There are currently four candidates running for the two Republican slots in the May 19 primary—Eichelberger, incumbent commissioner Barbara Cross, Rick Schin and Vince DiFilippo. Three candidates are seeking the two slots for Democrats—incumbent commissioner Jim Hertzler, Dashell Fittry and Rick Rovegno.

The four candidates chosen in May get to the November ballot, and the top three vote-getters in the November election will serve as county commissioner.

The candidates fielded questions ranging from property taxes to libraries and police funding to infrastructure.

All of the candidates said they supported proposals similar to what Gov. Tom Wolf and the state Legislature have proposed to reduce property taxes by increasing the personal income tax and increasing and expanding the state sales tax. However, most took umbrage with adding personal care services for the elderly as a taxable service.

“That raises a red flag for me,” Rovegno said.

Hertzler defended the new governor without saying he supported the tax expansion on personal care services. “There is no free lunch, but we ought to be able to figure out a way to relieve the pressure of our tax burden especially on our homeowners,” Hertzler said.

The discussion then turned to libraries. The county, like many in the state, has been dealing with the question of how to fund the library system in the future. All of the candidates stated that they supported the library system and highlighted its essential role in the community, but Rovegno showed support for increasing the library tax rate.

“I’ll say it pretty directly, I think it’s time to increase the millage rate of the library tax,” Rovegno said.

Each candidate was given a chance to weigh in on the county’s infrastructure, namely on the shape of the county’s bridges. Again all of the candidates found consensus that there was a need to invest in the bridges and find ways to maintain the bridges going forward.

“What is depressing for me to see and hear is that over half of the bridges owned by the county are structurally deficient and some have been close as has been mentioned,” Fittry said.

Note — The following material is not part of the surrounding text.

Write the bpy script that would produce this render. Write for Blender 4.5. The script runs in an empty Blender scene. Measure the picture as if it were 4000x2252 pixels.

He said that the county should be storing away a little money each year to help with upkeep of the bridges so that problems do not get to the point of closing them in the future.

Later in the evening DiFilippo highlighted the need for farmland preservation as well as business development in the county. He touted his championing of a land preservation program in Silver Spring Township where he currently serves on the board of supervisors.

“I think the residents of Cumberland County want a balance,” he said.

All of the candidates express a desire to make the commissioners more accessible. Cross highlighted the implementation of live streaming of the commissioners meeting saying that was a way to engage residents and was something for which she had pushed.

The primary will be held on May 19 to decide each party’s two candidates.